— start —

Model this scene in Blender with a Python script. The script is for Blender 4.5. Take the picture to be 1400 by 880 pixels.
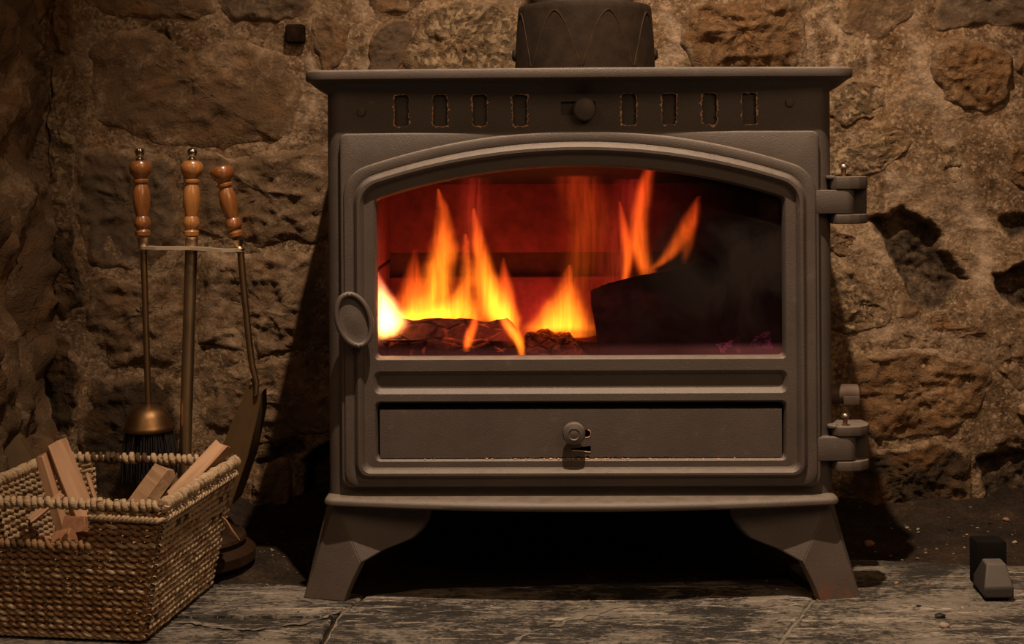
import bpy, bmesh, math, random
import numpy as np
from mathutils import Vector, Matrix, noise as mnoise
from mathutils.geometry import delaunay_2d_cdt

for o in list(bpy.data.objects):
    bpy.data.objects.remove(o)
SC = bpy.context.scene
COL = SC.collection
R = math.radians
random.seed(7)
rng = np.random.default_rng(7)

# ------------------------------------------------------------------ camera, world, lights, exposure
CAM_D, CAM_Z, CAM_X, ROLL = 2.1, 0.608, -0.091, R(0.35)
cam_data = bpy.data.cameras.new('camera')
cam_data.lens = 54.0
cam_data.sensor_width = 36.0
cam_data.shift_y = -230.0 / 1400.0
cam = bpy.data.objects.new('camera', cam_data)
cam.location = (CAM_X, -CAM_D, CAM_Z)
cam.rotation_euler = (R(90), ROLL, 0)
COL.objects.link(cam)
SC.camera = cam

world = bpy.data.worlds.new('world')
SC.world = world
world.use_nodes = True
world.node_tree.nodes['Background'].inputs[0].default_value = (1.0, 0.72, 0.5, 1)
world.node_tree.nodes['Background'].inputs[1].default_value = 0.018

def lamp(name, kind, loc, energy, color, target=None, **kw):
    d = bpy.data.lights.new(name, kind)
    d.energy = energy
    d.color = color
    for k, v in kw.items():
        setattr(d, k, v)
    o = bpy.data.objects.new(name, d)
    o.location = loc
    if target is not None:
        o.rotation_euler = (Vector(target) - Vector(loc)).to_track_quat('-Z', 'Y').to_euler()
    COL.objects.link(o)
    return o

# ceiling downlight in front of the fireplace
lamp('ceiling_downlight', 'SPOT', (0.0, -0.76, 2.35), 275.0, (1.0, 0.75, 0.53), (0.20, 0.06, 0.35),
     shadow_soft_size=0.018, spot_size=R(69), spot_blend=1.0)
# added warm fill lamps, unseen, softening the shadows from both sides
lamp('fill_light', 'AREA', (1.0, -2.1, 1.85), 13.0, (1.0, 0.62, 0.34), (0.30, 0.5, 0.60), shape='DISK', size=1.3)
lamp('fill_light', 'AREA', (-1.3, -1.9, 1.95), 5.5, (1.0, 0.62, 0.34), (-0.45, 0.5, 0.50), shape='DISK', size=1.0)

SC.view_settings.view_transform = 'Standard'
SC.view_settings.look = 'None'
SC.view_settings.gamma = 1.0
SC.view_settings.use_curve_mapping = False
SC.view_settings.exposure = 0.0

# ------------------------------------------------------------------ measuring helpers (photo pixel + distance -> point in the room)
CB, SB = math.cos(ROLL), math.sin(ROLL)
def P(px, py, y):
    s = (CAM_D + y) / 2100.0
    dx, du = px - 700.0, 210.0 - py
    return Vector((CAM_X + (CB * dx + SB * du) * s, y, CAM_Z + (-SB * dx + CB * du) * s))
def X(px, y=0.0):
    return CAM_X + (px - 700.0) * (CAM_D + y) / 2100.0
def Z(py, y=0.0):
    return CAM_Z - (py - 210.0) * (CAM_D + y) / 2100.0
def FL(px, py):                      # point on the floor plane
    p = P(px, py, 0); c = Vector((CAM_X, -CAM_D, CAM_Z)); d = p - c
    return c + d * (-c.z / d.z)

# ------------------------------------------------------------------ object helpers
def tag(o, label=None, cat=None, group=None, kind=None):
    if label: o['label'] = label
    if cat: o['category'] = cat
    if group: o['group'] = group
    if kind: o['kind'] = kind
    return o
def empty(name, loc=(0, 0, 0), rz=0.0):
    o = bpy.data.objects.new(name, None)
    o.empty_display_size = 0.05
    o.location = loc
    o.rotation_euler = (0, 0, rz)
    COL.objects.link(o)
    return o
def link(name, me, parent=None, local=False):
    o = bpy.data.objects.new(name, me)
    COL.objects.link(o)
    if parent is not None:
        o.parent = parent
        if not local:
            o.matrix_parent_inverse = WM(parent).inverted()
    return o
def WM(o):
    m = o.matrix_parent_inverse @ o.matrix_basis if o.parent else o.matrix_basis.copy()
    return WM(o.parent) @ m if o.parent else m

class MB:
    """collects shapes that become ONE mesh object"""
    def __init__(s):
        s.v, s.f, s.m, s.n = [], [], [], 0
    def add(s, verts, faces, mat=0):
        n = s.n
        s.v.extend([tuple(map(float, p)) for p in verts])
        s.f.extend([tuple(int(i) + n for i in f) for f in faces])
        s.m.extend([mat] * len(faces))
        s.n += len(verts)
    def rings(s, rings, closed=True, cap0=False, cap1=False, mat=0):
        k = len(rings[0]); V = [p for r in rings for p in r]; F = []
        for a in range(len(rings) - 1):
            for i in range(k if closed else k - 1):
                j = (i + 1) % k
                F.append((a * k + i, a * k + j, (a + 1) * k + j, (a + 1) * k + i))
        if cap0: F.append(tuple(range(k - 1, -1, -1)))
        if cap1: F.append(tuple((len(rings) - 1) * k + i for i in range(k)))
        s.add(V, F, mat)
    def tube(s, pts, r, sides=8, cap=True, closed=False, mat=0):
        pts = np.asarray(pts, float)
        n = len(pts)
        rr = np.full(n, r) if np.isscalar(r) else np.asarray(r, float)
        if closed:
            t = np.roll(pts, -1, 0) - np.roll(pts, 1, 0)
        else:
            t = np.gradient(pts, axis=0)
        t /= np.linalg.norm(t, axis=1)[:, None] + 1e-12
        up = np.array([0, 0, 1.0]) if abs(t[0][2]) < 0.9 else np.array([1.0, 0, 0])
        a = np.cross(t, up); ln = np.linalg.norm(a, axis=1)[:, None]
        a = np.where(ln < 0.05, np.array([[0, 1.0, 0]]), a); a /= np.linalg.norm(a, axis=1)[:, None]
        b = np.cross(t, a)
        th = np.arange(sides) * 2 * math.pi / sides
        ring = pts[:, None, :] + rr[:, None, None] * (np.cos(th)[None, :, None] * a[:, None, :] + np.sin(th)[None, :, None] * b[:, None, :])
        V = ring.reshape(-1, 3)
        F = []
        for i in range(n if closed else n - 1):
            i2 = (i + 1) % n
            for j in range(sides):
                j2 = (j + 1) % sides
                F.append((i * sides + j, i * sides + j2, i2 * sides + j2, i2 * sides + j))
        if cap and not closed:
            F.append(tuple(range(sides)[::-1])); F.append(tuple((n - 1) * sides + j for j in range(sides)))
        s.add(V, F, mat)
    def lathe(s, prof, p0, p1, n=24, mat=0):
        """profile [(r, t)], t in metres from p0 towards p1"""
        p0, p1 = Vector(p0), Vector(p1)
        d = (p1 - p0).normalized()
        a = d.cross(Vector((0, 1, 0.013))).normalized(); b = d.cross(a)
        rings = [[p0 + d * t + (a * math.cos(2 * math.pi * i / n) + b * math.sin(2 * math.pi * i / n)) * max(r, 1e-5) for i in range(n)] for r, t in prof]
        s.rings(rings, True, True, True, mat)
    def box(s, c0, c1, bev=0.0, seg=2, mat=0):
        bm = bmesh.new()
        bmesh.ops.create_cube(bm, size=1)
        c0, c1 = Vector(c0), Vector(c1); m = (c0 + c1) / 2; d = c1 - c0
        for v in bm.verts:
            v.co = Vector((m.x + v.co.x * d.x, m.y + v.co.y * d.y, m.z + v.co.z * d.z))
        if bev: bmesh.ops.bevel(bm, geom=bm.edges[:], offset=bev, segments=seg, profile=0.5, affect='EDGES')
        s.bm(bm, mat)
    def extrude(s, poly, vec, bev=0.0, seg=2, mat=0, only=None):
        """closed 3D polygon extruded along vec, bevelled"""
        bm = bmesh.new()
        vs = [bm.verts.new(p) for p in poly]
        f = bm.faces.new(vs)
        r = bmesh.ops.extrude_face_region(bm, geom=[f])
        for g in r['geom']:
            if isinstance(g, bmesh.types.BMVert): g.co += Vector(vec)
        bmesh.ops.recalc_face_normals(bm, faces=bm.faces[:])
        if bev:
            bmesh.ops.bevel(bm, geom=bm.edges[:], offset=bev, segments=seg, profile=0.5, affect='EDGES', clamp_overlap=True)
        s.bm(bm, mat)
    def bm(s, bm, mat=0):
        bm.verts.ensure_lookup_table(); bm.verts.index_update()
        s.add([v.co[:] for v in bm.verts], [tuple(v.index for v in f.verts) for f in bm.faces], mat)
        bm.free()
    def build(s, name, mats, parent=None, smooth=35, local=False, recalc=True):
        me = bpy.data.meshes.new(name)
        me.from_pydata(s.v, [], s.f)
        for m in (mats if isinstance(mats, (list, tuple)) else [mats]): me.materials.append(m)
        me.polygons.foreach_set('material_index', s.m)
        if recalc:
            bm = bmesh.new(); bm.from_mesh(me)
            bmesh.ops.recalc_face_normals(bm, faces=bm.faces[:])
            bm.to_mesh(me); bm.free()
        if smooth:
            me.polygons.foreach_set('use_smooth', [True] * len(me.polygons))
            me.set_sharp_from_angle(angle=R(smooth))
        me.update()
        return link(name, me, parent, local)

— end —

* [Given instruction]: Go from the first line of the listing to the line holding "from mathutils.geometry import" and, please, transcribe those lines exactly, both included, with no pictures.

* [Written answer]:
Model this scene in Blender with a Python script. The script is for Blender 4.5. Take the picture to be 1400 by 880 pixels.
import bpy, bmesh, math, random
import numpy as np
from mathutils import Vector, Matrix, noise as mnoise
from mathutils.geometry import delaunay_2d_cdt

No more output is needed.